In Carl Jung’s correspondence he writes extensively about religion. In letters to pastors and religious who sometimes critique him about his writing on religion he clarifies that he is only commenting as a scientist, an empiricist on what is psychologically present, and so is verifiable… ‘Confessions of faith are, as we know, not the business of science….I only go as far as the psychological facts I have experienced permit me.’ And yet Jung avows the ‘immeasurable significance of the Church’ and sees the schism between the churches – Catholic and Protestant and the falling away of interest as leading to many victims. Whilst critical of the organised church Jung holds fast to his Protestant background and this he confirms many times.
It is in his letters to lay people that some of his own personal beliefs emerge. In September 1943 he wrote by hand to someone with the initials N.N. who remains anonymous. In it he replies to what must have been a query about prayer. Jung’s response is about the importance of prayer:
‘I have thought much about prayer. It – prayer – is very necessary because it makes the Beyond we conjecture and think about an immediate reality, and transposes us into the duality of the ego and the dark Other. One hears oneself speaking and can no longer deny that one has addressed “That.” The question then arises: What will become of Thee and of Me? of the transcendental Thou and the immanent I? The way of the unexpected, not-to-be-expected, opens, fearful and unavoidable, with hope of a propitious turn or a defiant “I will not perish under the will of God unless I myself will it too.” Then only, so I feel, is God’s will made perfect. Without me it is only his almighty will, a frightful fatality even in its grace, void of sight and hearing, void of knowledge for precisely that reason. I go together with it, an immensely weighty milligram without which God has made his world in vain.’

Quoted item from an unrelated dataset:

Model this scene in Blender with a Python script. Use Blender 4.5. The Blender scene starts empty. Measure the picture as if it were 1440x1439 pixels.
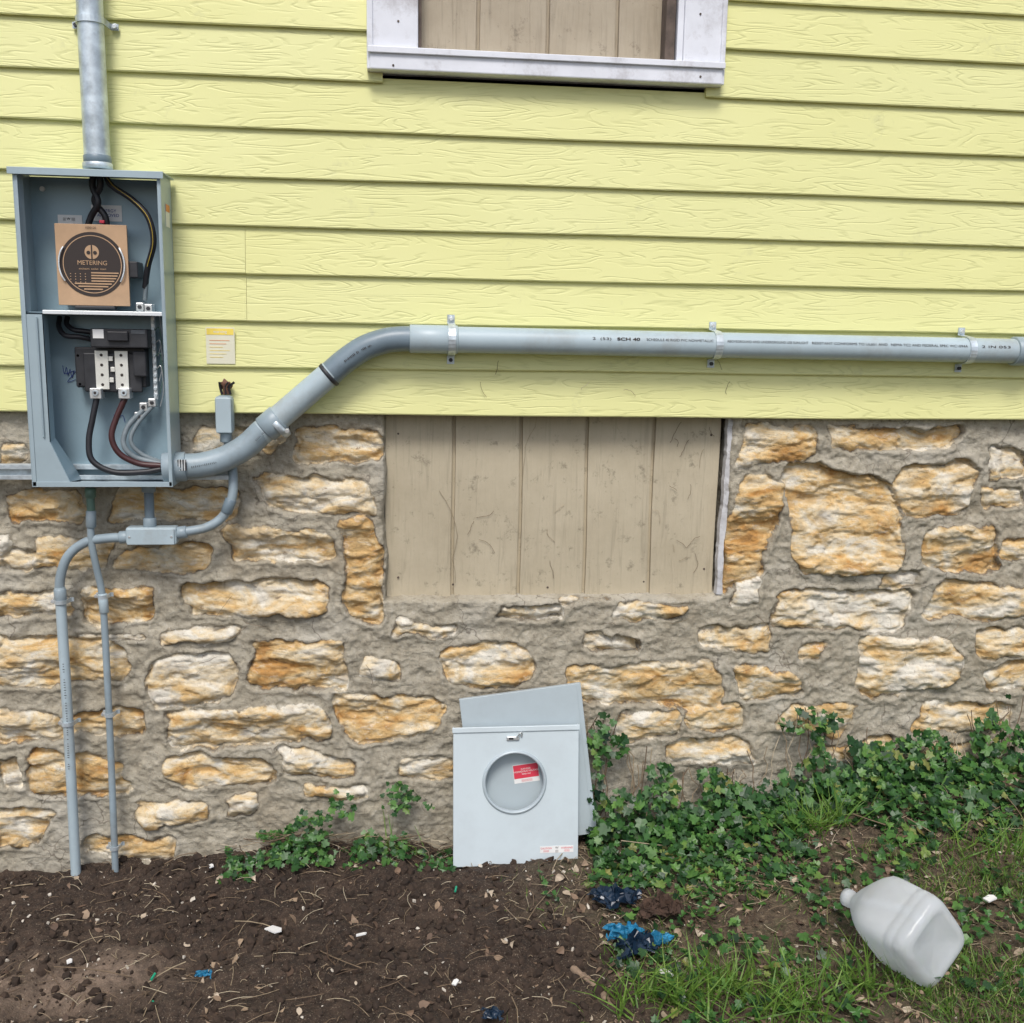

Jung seems to be able to convey the deep seriousness of the encounter with God in prayer and the necessary relationship between ‘I and Thou’. The power of God is tempered by the mutual need for relationship and for wholeness.
In another letter to the analyst Aniela Jaffe, Jung muses on the divine within: ‘The self must become as small as, and yet smaller than, the ego though it is the ocean of divinity’ and Jung quotes the German mystic Angelus Silesius (1624-77): “God is as small as me” this linking for Jung with a verse from the Upanishad: “That Person in the heart, no bigger than a thumb, burning like flame without smoke, maker of past and future, the same today and tomorrow, that is Self.”
Here the Self with or without the capital stands for the immanent God which becomes ‘the thumbling in the heart.’